■ **Record excerpts**

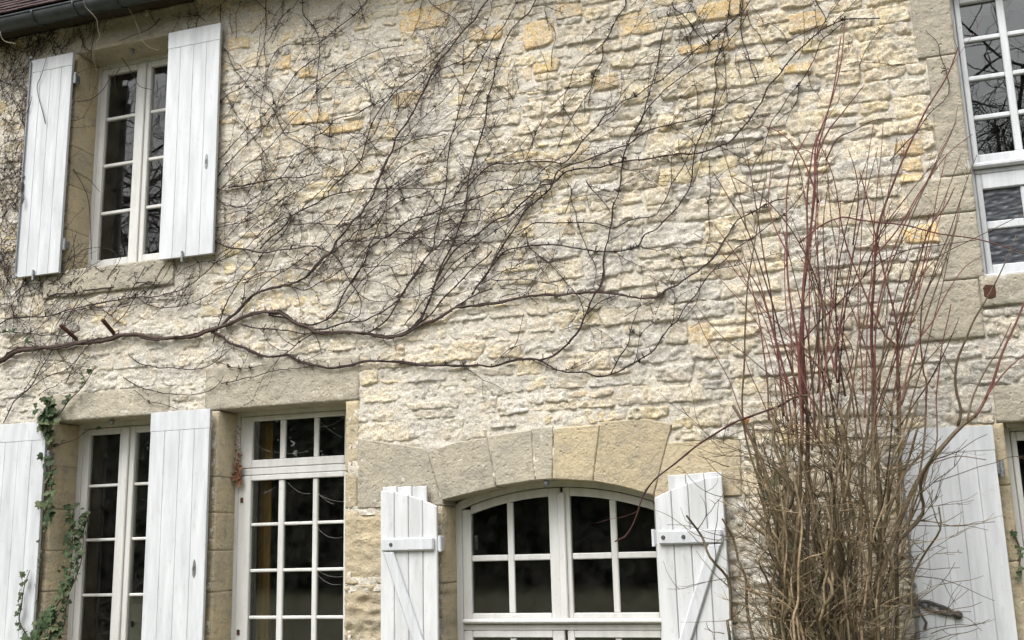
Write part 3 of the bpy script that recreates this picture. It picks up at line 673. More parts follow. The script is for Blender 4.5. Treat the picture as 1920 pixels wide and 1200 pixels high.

...

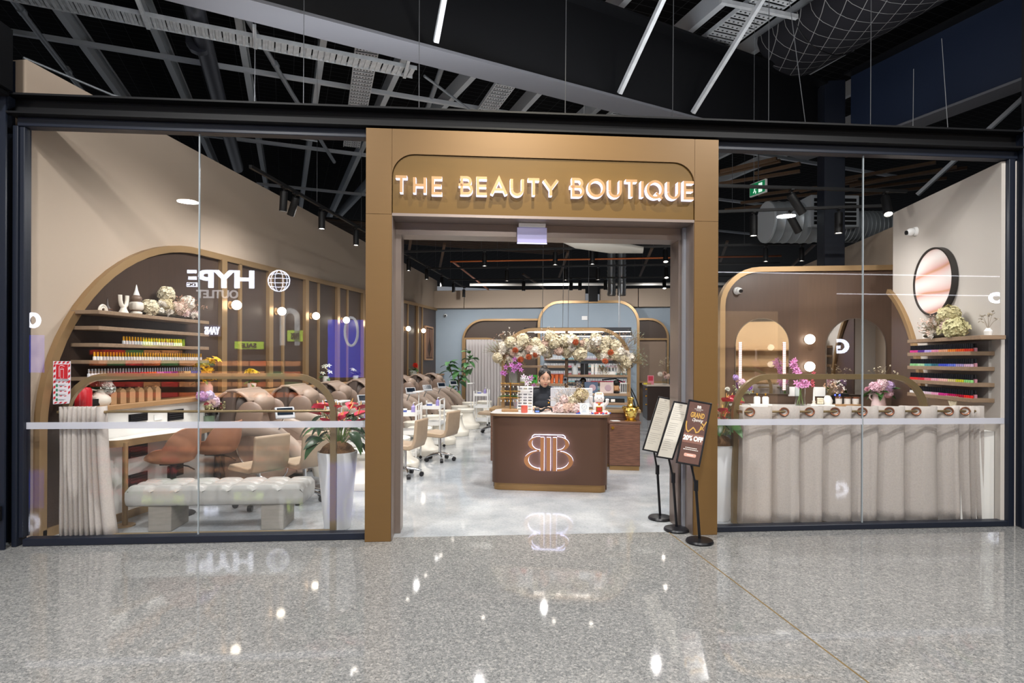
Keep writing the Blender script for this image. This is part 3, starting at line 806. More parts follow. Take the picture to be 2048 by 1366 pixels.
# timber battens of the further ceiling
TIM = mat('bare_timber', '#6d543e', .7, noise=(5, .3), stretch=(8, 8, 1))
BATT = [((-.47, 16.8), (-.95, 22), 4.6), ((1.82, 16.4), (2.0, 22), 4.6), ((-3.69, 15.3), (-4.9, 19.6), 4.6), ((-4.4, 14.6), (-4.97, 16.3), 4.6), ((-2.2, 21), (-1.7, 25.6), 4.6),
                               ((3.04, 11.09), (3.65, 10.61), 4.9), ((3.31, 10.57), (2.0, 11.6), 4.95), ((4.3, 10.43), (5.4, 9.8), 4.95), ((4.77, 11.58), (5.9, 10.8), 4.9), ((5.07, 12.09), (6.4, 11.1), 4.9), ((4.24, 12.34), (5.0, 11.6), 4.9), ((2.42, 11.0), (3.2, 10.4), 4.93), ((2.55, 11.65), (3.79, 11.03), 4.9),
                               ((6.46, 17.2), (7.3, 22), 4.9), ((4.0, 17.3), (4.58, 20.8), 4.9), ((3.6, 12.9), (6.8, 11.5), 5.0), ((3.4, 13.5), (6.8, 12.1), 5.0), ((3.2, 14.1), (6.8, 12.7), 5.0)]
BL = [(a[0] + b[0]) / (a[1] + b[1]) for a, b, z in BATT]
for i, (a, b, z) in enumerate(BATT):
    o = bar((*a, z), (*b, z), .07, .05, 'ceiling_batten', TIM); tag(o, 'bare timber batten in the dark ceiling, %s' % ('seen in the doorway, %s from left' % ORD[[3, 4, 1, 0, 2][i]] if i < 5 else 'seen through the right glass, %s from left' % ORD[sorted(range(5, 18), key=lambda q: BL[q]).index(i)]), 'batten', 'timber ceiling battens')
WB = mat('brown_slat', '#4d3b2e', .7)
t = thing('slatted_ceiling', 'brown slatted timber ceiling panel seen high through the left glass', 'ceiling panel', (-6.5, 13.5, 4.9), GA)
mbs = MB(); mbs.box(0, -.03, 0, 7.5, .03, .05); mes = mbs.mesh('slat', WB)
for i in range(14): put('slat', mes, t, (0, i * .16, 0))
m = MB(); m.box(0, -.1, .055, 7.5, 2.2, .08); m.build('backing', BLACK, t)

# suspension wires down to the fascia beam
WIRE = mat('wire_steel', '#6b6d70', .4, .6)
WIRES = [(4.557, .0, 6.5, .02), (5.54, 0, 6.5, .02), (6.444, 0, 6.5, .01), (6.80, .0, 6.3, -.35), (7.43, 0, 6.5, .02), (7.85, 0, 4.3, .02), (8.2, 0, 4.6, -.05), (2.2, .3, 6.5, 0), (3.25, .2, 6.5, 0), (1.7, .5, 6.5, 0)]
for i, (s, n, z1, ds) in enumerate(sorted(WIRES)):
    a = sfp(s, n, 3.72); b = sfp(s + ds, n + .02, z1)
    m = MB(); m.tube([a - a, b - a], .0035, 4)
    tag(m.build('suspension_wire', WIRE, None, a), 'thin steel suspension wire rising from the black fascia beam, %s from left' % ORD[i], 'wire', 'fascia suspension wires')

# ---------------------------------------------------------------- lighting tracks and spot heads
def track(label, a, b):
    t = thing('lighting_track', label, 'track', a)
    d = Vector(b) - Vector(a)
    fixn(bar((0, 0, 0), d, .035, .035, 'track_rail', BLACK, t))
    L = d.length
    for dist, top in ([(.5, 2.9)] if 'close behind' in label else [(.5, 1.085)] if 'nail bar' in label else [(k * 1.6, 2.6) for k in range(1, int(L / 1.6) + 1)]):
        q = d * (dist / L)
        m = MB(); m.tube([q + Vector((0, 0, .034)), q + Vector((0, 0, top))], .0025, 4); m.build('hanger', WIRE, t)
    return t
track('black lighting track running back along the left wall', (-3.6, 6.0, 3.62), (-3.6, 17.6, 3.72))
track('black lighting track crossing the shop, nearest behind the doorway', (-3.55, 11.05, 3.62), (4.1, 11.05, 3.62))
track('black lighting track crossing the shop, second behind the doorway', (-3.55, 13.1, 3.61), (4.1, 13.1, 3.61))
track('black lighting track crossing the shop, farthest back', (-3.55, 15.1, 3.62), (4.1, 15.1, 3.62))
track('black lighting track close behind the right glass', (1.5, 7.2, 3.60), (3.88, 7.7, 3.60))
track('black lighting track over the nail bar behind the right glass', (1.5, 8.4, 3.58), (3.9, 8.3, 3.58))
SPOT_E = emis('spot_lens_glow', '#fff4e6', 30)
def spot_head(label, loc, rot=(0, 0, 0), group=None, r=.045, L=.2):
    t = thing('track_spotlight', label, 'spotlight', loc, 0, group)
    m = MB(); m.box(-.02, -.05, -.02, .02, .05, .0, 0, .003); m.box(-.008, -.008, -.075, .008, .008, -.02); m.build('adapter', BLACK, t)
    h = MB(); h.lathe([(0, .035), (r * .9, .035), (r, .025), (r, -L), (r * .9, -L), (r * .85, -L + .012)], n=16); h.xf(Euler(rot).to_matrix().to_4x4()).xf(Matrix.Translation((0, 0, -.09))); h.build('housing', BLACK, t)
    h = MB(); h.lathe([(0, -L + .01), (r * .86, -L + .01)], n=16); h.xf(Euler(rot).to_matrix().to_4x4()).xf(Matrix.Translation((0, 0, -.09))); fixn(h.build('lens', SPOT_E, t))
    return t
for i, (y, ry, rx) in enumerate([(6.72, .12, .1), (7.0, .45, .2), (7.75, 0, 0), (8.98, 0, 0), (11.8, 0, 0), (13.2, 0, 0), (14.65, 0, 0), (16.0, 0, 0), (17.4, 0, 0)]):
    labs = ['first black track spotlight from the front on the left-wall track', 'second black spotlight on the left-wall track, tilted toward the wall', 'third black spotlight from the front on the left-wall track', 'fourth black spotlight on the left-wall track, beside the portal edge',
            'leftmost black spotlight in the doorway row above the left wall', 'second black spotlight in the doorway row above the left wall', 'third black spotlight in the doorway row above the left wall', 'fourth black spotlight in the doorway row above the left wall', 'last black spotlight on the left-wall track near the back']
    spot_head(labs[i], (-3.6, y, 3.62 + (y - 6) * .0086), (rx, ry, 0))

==

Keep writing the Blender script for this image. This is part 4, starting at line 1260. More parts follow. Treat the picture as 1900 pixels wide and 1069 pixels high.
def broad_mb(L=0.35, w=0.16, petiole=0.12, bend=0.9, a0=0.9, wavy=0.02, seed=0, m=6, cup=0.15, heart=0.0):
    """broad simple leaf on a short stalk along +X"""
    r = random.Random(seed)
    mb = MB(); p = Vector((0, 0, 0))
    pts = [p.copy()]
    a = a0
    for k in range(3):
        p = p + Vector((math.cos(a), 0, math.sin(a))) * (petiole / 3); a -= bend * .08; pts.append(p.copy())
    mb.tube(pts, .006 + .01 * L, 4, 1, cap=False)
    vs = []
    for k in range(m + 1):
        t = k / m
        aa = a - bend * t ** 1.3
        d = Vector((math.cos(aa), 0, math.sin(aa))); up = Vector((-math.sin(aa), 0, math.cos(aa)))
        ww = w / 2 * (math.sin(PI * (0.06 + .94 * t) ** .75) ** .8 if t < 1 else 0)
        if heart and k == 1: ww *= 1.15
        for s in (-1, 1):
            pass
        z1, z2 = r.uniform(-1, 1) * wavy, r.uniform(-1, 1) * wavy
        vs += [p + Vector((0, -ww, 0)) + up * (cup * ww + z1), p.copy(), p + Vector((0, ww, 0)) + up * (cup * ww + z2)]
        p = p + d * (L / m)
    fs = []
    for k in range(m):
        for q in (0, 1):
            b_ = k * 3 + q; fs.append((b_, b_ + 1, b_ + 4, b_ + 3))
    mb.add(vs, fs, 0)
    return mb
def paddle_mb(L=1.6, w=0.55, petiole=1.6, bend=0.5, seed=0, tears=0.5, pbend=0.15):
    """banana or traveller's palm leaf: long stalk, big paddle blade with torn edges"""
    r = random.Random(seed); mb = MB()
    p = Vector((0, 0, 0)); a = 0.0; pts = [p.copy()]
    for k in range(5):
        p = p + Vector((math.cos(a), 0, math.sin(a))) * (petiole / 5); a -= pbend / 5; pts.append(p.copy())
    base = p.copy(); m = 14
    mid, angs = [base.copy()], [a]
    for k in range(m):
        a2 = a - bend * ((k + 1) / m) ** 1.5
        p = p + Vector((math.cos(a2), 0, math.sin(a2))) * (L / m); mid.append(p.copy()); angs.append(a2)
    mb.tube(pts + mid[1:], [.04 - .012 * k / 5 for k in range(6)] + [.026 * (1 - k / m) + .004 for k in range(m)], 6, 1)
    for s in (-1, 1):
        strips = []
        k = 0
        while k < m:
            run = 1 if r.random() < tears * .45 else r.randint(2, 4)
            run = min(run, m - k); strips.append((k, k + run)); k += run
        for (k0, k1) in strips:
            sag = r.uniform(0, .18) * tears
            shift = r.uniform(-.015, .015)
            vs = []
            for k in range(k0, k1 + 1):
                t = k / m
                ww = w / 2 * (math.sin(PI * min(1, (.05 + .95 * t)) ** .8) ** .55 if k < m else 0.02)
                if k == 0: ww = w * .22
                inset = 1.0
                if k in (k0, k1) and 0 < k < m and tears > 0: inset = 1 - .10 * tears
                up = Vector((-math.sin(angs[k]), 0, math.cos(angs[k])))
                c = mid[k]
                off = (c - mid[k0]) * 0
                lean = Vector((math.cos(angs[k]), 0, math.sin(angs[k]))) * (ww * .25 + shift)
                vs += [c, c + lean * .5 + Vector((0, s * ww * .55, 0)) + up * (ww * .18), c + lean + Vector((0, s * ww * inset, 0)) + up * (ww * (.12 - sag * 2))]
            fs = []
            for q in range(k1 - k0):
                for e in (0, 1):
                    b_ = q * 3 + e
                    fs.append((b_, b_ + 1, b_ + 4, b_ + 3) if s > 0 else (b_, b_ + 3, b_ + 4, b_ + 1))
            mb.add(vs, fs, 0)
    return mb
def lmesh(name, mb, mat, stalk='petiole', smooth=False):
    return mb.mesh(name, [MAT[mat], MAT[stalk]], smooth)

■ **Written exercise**
Search the entries for "Keep" and copy out each line that has it.

■ **Solved exercise**
Keep writing the Blender script for this image. This is part 3, starting at line 806. More parts follow. Take the picture to be 2048 by 1366 pixels.
Keep writing the Blender script for this image. This is part 4, starting at line 1260. More parts follow. Treat the picture as 1900 pixels wide and 1069 pixels high.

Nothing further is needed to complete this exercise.